Literature and Politics
One of my hang-ups as a writer has been this issue of politics and its role in fiction. Often, I come to the defense of politics in fiction, arguing that not only is it important, but an imperative. But let me be clear. No writer wants to be caged, to be told to write a certain kind of fiction. While not all fiction is, or should be, political, I think it’s a fallacy to argue that one can ignore the force that politics has on any given writer. It presses upon and wants to enter. Therefore, to ignore politics in fiction for the sake of ignoring politics, I think, becomes a form of escapism.

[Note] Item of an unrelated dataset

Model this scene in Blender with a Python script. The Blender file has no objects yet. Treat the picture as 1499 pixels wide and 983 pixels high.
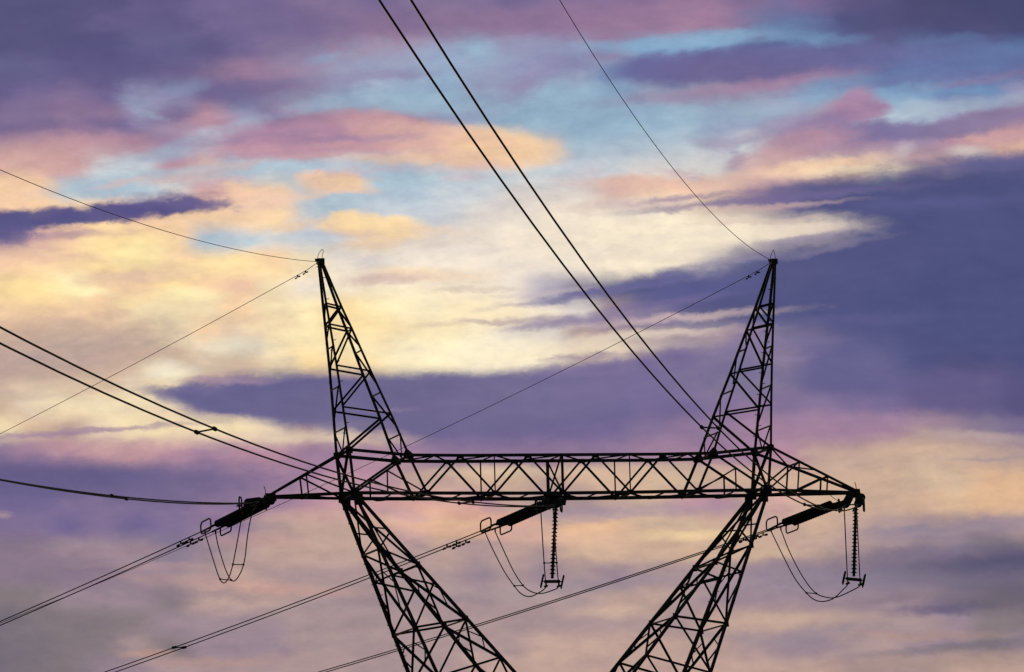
import bpy, bmesh, math
from mathutils import Vector, Matrix

scene = bpy.context.scene
R = math.radians

# ---------------------------------------------------------------- camera
YAW, PITCH, ROLL = R(13.71632), R(6.501624), R(1.690967)
cam_data = bpy.data.cameras.new("camera")
cam_data.sensor_width = 36.0
cam_data.sensor_fit = 'HORIZONTAL'
cam_data.lens = 240.16
cam_data.clip_start = 1.0
cam_data.clip_end = 20000.0
cam = bpy.data.objects.new("camera", cam_data)
scene.collection.objects.link(cam)
right = Vector((math.cos(YAW), -math.sin(YAW), 0))
flat = Vector((math.sin(YAW), math.cos(YAW), 0))
fwd = flat * math.cos(PITCH) + Vector((0, 0, 1)) * math.sin(PITCH)
up = -flat * math.sin(PITCH) + Vector((0, 0, 1)) * math.cos(PITCH)
# the camera is rolled a little
ax = right * math.cos(ROLL) - up * math.sin(ROLL)
ay = right * math.sin(ROLL) + up * math.cos(ROLL)
m = Matrix((ax, ay, -fwd)).transposed().to_4x4()
m.translation = Vector((-60.2256, -240.7280, 1.6))
cam.matrix_world = m
scene.camera = cam

# ---------------------------------------------------------------- sky
world = bpy.data.worlds.new("World")
scene.world = world
world.use_nodes = True
nt = world.node_tree
nt.nodes.clear()


def lin(c):
    return tuple(((v / 255) / 12.92 if v / 255 <= .04045 else ((v / 255 + .055) / 1.055) ** 2.4) for v in c) + (1.0,)


def node(t, **kw):
    n = nt.nodes.new(t)
    for k, v in kw.items():
        setattr(n, k, v)
    return n


def put(sock, v):
    if isinstance(v, bpy.types.NodeSocket):
        nt.links.new(v, sock)
    else:
        sock.default_value = v


def math_(op, a, b=0.0, clamp=False):
    n = node('ShaderNodeMath', operation=op, use_clamp=clamp)
    put(n.inputs[0], a)
    put(n.inputs[1], b)
    return n.outputs[0]


def vmath(op, a, b=None, scale=None):
    n = node('ShaderNodeVectorMath', operation=op)
    put(n.inputs[0], a)
    if b is not None:
        put(n.inputs[1], b)
    if scale is not None:
        put(n.inputs['Scale'], scale)
    return n.outputs['Value'] if op in ('DOT_PRODUCT', 'LENGTH') else n.outputs[0]


def smooth(v, a, b, to0=0.0, to1=1.0, kind='SMOOTHSTEP'):
    n = node('ShaderNodeMapRange', interpolation_type=kind, clamp=True)
    put(n.inputs['Value'], v)
    put(n.inputs['From Min'], a)
    put(n.inputs['From Max'], b)
    put(n.inputs['To Min'], to0)
    put(n.inputs['To Max'], to1)
    return n.outputs['Result']


def mix(f, a, b, blend='MIX'):
    n = node('ShaderNodeMix', data_type='RGBA', blend_type=blend)
    put(n.inputs[0], f)
    put(n.inputs[6], a)
    put(n.inputs[7], b)
    return n.outputs[2]


def combine(x, y, z=0.0):
    n = node('ShaderNodeCombineXYZ')
    put(n.inputs[0], x)
    put(n.inputs[1], y)
    put(n.inputs[2], z)
    return n.outputs[0]


def noise(vec, scale, detail=5.0, rough=0.55, lac=2.1, distort=0.0):
    n = node('ShaderNodeTexNoise')
    n.noise_dimensions = '3D'
    put(n.inputs['Vector'], vec)
    put(n.inputs['Scale'], scale)
    put(n.inputs['Detail'], detail)
    put(n.inputs['Roughness'], rough)
    put(n.inputs['Lacunarity'], lac)
    put(n.inputs['Distortion'], distort)
    return n


# azimuth (degrees from the bearing of the cloud chart) and elevation
direction = node('ShaderNodeTexCoord').outputs['Generated']
dx = vmath('DOT_PRODUCT', direction, tuple(right))
dy = vmath('DOT_PRODUCT', direction, tuple(flat))
sep = node('ShaderNodeSeparateXYZ')
put(sep.inputs[0], direction)
azim = math_('MULTIPLY', math_('ARCTAN2', dx, dy), 180 / math.pi)
elev = math_('MULTIPLY', math_('ARCSINE', sep.outputs[2]), 180 / math.pi)
elev = math_('SUBTRACT', elev, math.degrees(PITCH))
# the cloud bands lie tilted against the horizon by a degree and a half
ct, st = math.cos(ROLL), math.sin(ROLL)
U = math_('SUBTRACT', math_('MULTIPLY', azim, ct), math_('MULTIPLY', elev, st))
V = math_('ADD', math_('MULTIPLY', azim, st), math_('MULTIPLY', elev, ct))

chart = combine(U, V)
n_big = noise(combine(U, math_('MULTIPLY', V, 2.0), 3.1), 1.3, 6.0, .58)
n_fine = noise(combine(U, math_('MULTIPLY', V, 1.7), 7.7), 3.6, 8.0, .62, distort=.3)
n_tex = noise(combine(U, math_('ADD', math_('MULTIPLY', V, 2.4), math_('MULTIPLY', U, -.2)), 11.9), 6.5, 8.0, .66, distort=.4)
n_streak = noise(combine(math_('MULTIPLY', U, 1.0), math_('ADD', math_('MULTIPLY', V, 5.5), math_('MULTIPLY', U, -.35)), 1.3), 1.6, 6.0, .58, distort=.3)
half = (.5, .5, .5)
w1 = vmath('MULTIPLY', vmath('SUBTRACT', n_big.outputs['Color'], half), (0.24, 0.13, 0.0))
w2 = vmath('MULTIPLY', vmath('SUBTRACT', n_fine.outputs['Color'], half), (0.13, 0.09, 0.0))
w3 = vmath('MULTIPLY', vmath('SUBTRACT', n_streak.outputs['Color'], half), (0.15, 0.05, 0.0))
warped = vmath('ADD', vmath('ADD', chart, w1), vmath('ADD', w2, w3))
wsep = node('ShaderNodeSeparateXYZ')
put(wsep.inputs[0], warped)

PALETTE = {'a': (78, 75, 114), 'b': (88, 85, 127), 'c': (100, 93, 136), 'd': (115, 104, 146), 'e': (129, 113, 149), 'f': (144, 121, 152), 'g': (163, 131, 157), 'h': (183, 143, 160), 'i': (198, 156, 161), 'j': (215, 173, 166), 'k': (235, 196, 168), 'l': (247, 210, 169), 'm': (254, 223, 166), 'n': (255, 238, 190), 'o': (250, 236, 208), 'p': (240, 228, 212), 'q': (222, 214, 208), 'r': (201, 208, 215), 's': (176, 195, 211), 't': (151, 180, 204), 'u': (129, 162, 196), 'v': (110, 134, 178), 'w': (95, 108, 154), 'x': (79, 85, 129), 'y': (69, 74, 113), 'z': (150, 150, 182), 'A': (133, 123, 145), 'B': (155, 136, 148), 'C': (172, 149, 150), 'D': (192, 163, 152), 'E': (208, 177, 154), 'F': (208, 181, 156), 'G': (118, 110, 123), 'H': (134, 122, 127), 'I': (225, 205, 180), 'J': (240, 220, 180), 'K': (224, 184, 150), 'L': (104, 101, 143), 'M': (245, 190, 140), 'N': (137, 120, 139)}
ROWS = [
    'bbbbccdddeedeeedeeeeffLwdbbaayy',
    'bbbcccddddefefffefffggfwwxbaaay',
    'bbbbLLcdeefggztzzzfuuvwwvLLvwww',
    'LLcccdegffzzztzzzzuLLLddeewvvvw',
    'cdedzzdLefzsttzzttvffgfzuguuvvz',
    'eeffzehzegghgzztttttszzzgzsszff',
    'fghggzsghhgijkllksssszrfgeezhjj',
    'jjirrhjsssrssrqqrrrqqqijkloBBLL',
    'lksssqjklssssrrqqqjkkDfeLLxxxxx',
    'klllklllmrrrrrqqppppoDDeLxxxxxx',
    'fjkmmlsrqrrJqqqpppoooooICLxxxxx',
    'kllmmlmmlJpqppppppoooqzxxxxxxxx',
    'mmnllmlkJpooooopzLxxxxxxxxxxxxy',
    'llllJJJlJnmnoooopqCALALLLLxxxxx',
    'EEEEFJlIJnmmnnoqqCCCBCfAALLxxxx',
    'DDDDEFIFJmmmnnoooDIBeAABLLLxbbb',
    'DEEFIJDdLLLLLLLLLLddAAAALLLcccb',
    'FIJJJIdLLLLdLLLLLLLddefeeddcccb',
    'JFDIJJJJIDIDeddddddeffgggggCBAd',
    'fghiihghhggggffffffgggghDDEEEDC',
    'ccccdeefgghhDDEEDEEFFEEEEEEFFKK',
    'ddeeeeffghiiijhDCCDEihDjEEEEFKK',
    'eededeffCDDDjKKjDKKFFEDDEDCCCBC',
    'NNBBBABCDDDDCDCDCEEEEEEDDCBAAGG',
    'NNNNBBCDCCCCCCBCBCBCCCBBBBAGGGG',
    'HHBBBHDDDCCCCCCCCCDDCBBBBBBBAGG',
    'GHHHHBBBBCCCCCCCCCCCCDDDCCCCBHH',
    'GGHHCHBBBCCCCCCCDDDDDDCBBCCBBHB',
    'GHHBBCCCCCCCCCDDDDDDDDDDDCCCDDD',
]
SPAN = 8.5944       # degrees covered by one row of the cloud chart
ROW0, STEP = 2.8161, 0.20054    # elevation of the first row and the spacing, degrees
# the deck goes on beyond the chart, folded back on itself
ramp_pos = math_('DIVIDE', math_('PINGPONG', math_('ADD', wsep.outputs[0], SPAN / 2), SPAN), SPAN)
chart_v = math_('SUBTRACT', ROW0, math_('PINGPONG', math_('SUBTRACT', ROW0, wsep.outputs[1]), STEP * (len(ROWS) - 1)))
colour = None
for i, row in enumerate(ROWS):
    r = node('ShaderNodeValToRGB')
    r.color_ramp.interpolation = 'EASE'
    el = r.color_ramp.elements
    while len(el) > 1:
        el.remove(el[-1])
    for k, ch in enumerate(row):
        p = k / (len(row) - 1)
        e = el[0] if k == 0 else el.new(p)
        e.position = p
        e.color = lin(PALETTE[ch])
    put(r.inputs[0], ramp_pos)
    if colour is None:
        colour = r.outputs[0]
    else:
        top = ROW0 - (i - 1) * STEP
        f = smooth(chart_v, top, top - STEP)
        colour = mix(f, colour, r.outputs[0])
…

I’m thinking of all this because I just read an essay (“Outside the Whale”) by Salman Rushdie published in 1984 in his collection entitled, Imaginary Homelands. The essay, despite its peculiar introduction, uses George Orwell’s piece (from which Rushdie derives his own title) to introduce this question of politics and its role in literature. In Orwell’s essay (published in 1940), Orwell cites the work of Henry Miller and praises its ability to be ‘nonpolitical…non-ethical…non-literary…non-contemporary.’ In being so, Orwell argues, Miller’s work “can speak with the people’s voice.” Orwell than moves to dismiss the “politically committed generation” of Auden, Spender, and MacNeice. He writes, “On the whole, the literary history of the thirties seems to justify the opinion that a writer does well to keep out of politics.” He uses Miller’s comparison of Anais Nin to Jonah in the whale’s belly, writing “Miller himself is inside the whale,…a willing Jonah…He feels no impulse to alter or control the process that he is undergoing. He has performed the essential Jonah act of allowing himself to be swallowed, remaining passive, accepting. It will be seen what this amounts to. It is a species of quietism.” Quietism, interestingly enough, becomes the crux of Orwell’s argument in Miller’s defense.

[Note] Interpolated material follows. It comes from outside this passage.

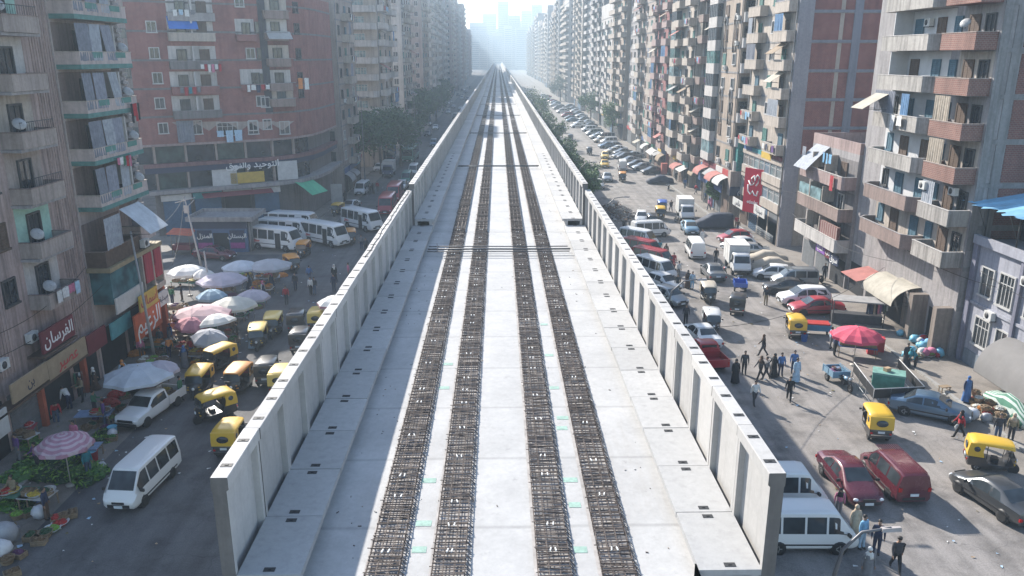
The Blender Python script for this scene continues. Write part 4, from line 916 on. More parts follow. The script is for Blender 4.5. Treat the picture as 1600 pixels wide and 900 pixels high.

Rushdie argues that electing to ignore the world around him and retreating to the womb-like enclosure of the whale (the quietist worldview) is both impossible and a fallacy in our world. He asks us to remember the age in which Orwell lived, the age of Hitler and Stalin… “the overwhelming evils of exterminations and purges and fire-bombings, and all the appalling manifestations of politics-gone-wild.” And it is in response to this, Rushdie argues, that Orwell turned to escapism, to his notion of the ordinary man as victim and passive. It is odd, Rushdie goes on to argue, that the author of Animal Farm be “unwilling to concede that literature was best able to defend language, to do battle with the twisters, precisely by entering the political arena.” He writes, “The truth is that there is no whale. We live in a world without hiding places; the missiles have made sure of that. However much we may wish to return to the womb, we cannot be unborn…So, in place of Jonah’s womb, I am recommending the ancient tradition of making as big a fuss, as noisy a complaint about the world as is humanly possible. Where Orwell wished quietism, let there be rowdyism; the place of the whale, the protesting wail.” Rushdie’s point that we cannot isolate ourselves from the politics of our world therefore justifies the need for political fiction, for the “continual quarrel, the dialectic of history.” His argument that we are “radioactive” with history and politics is an important point to make, and a valid one, I feel. It forces each of us to ask ourselves what responsibility we have in addressing the political, in grappling with history. In making a fuss. Granted Rushdie is arguably on of our most political writers working today, I still think he makes an important point about politics and literature. A point that I believe is echoed in Sycamore’s mission statement.


Reader Comments (4)
An interesting trivia question: which of your favorite novels has absolutely no political content? None of mine: Ulysses (Judaism and alienation, modernity at odds with the Western heritage), Another Country and Their Eyes Were Watching God (race and gender in American society) Jane Eyre and Anna Karenina (beautifully-written narratives that also happen to address repression and woman's quest for agency...).
And of course - a complete retreat from directly addressing politics is itself a political statement.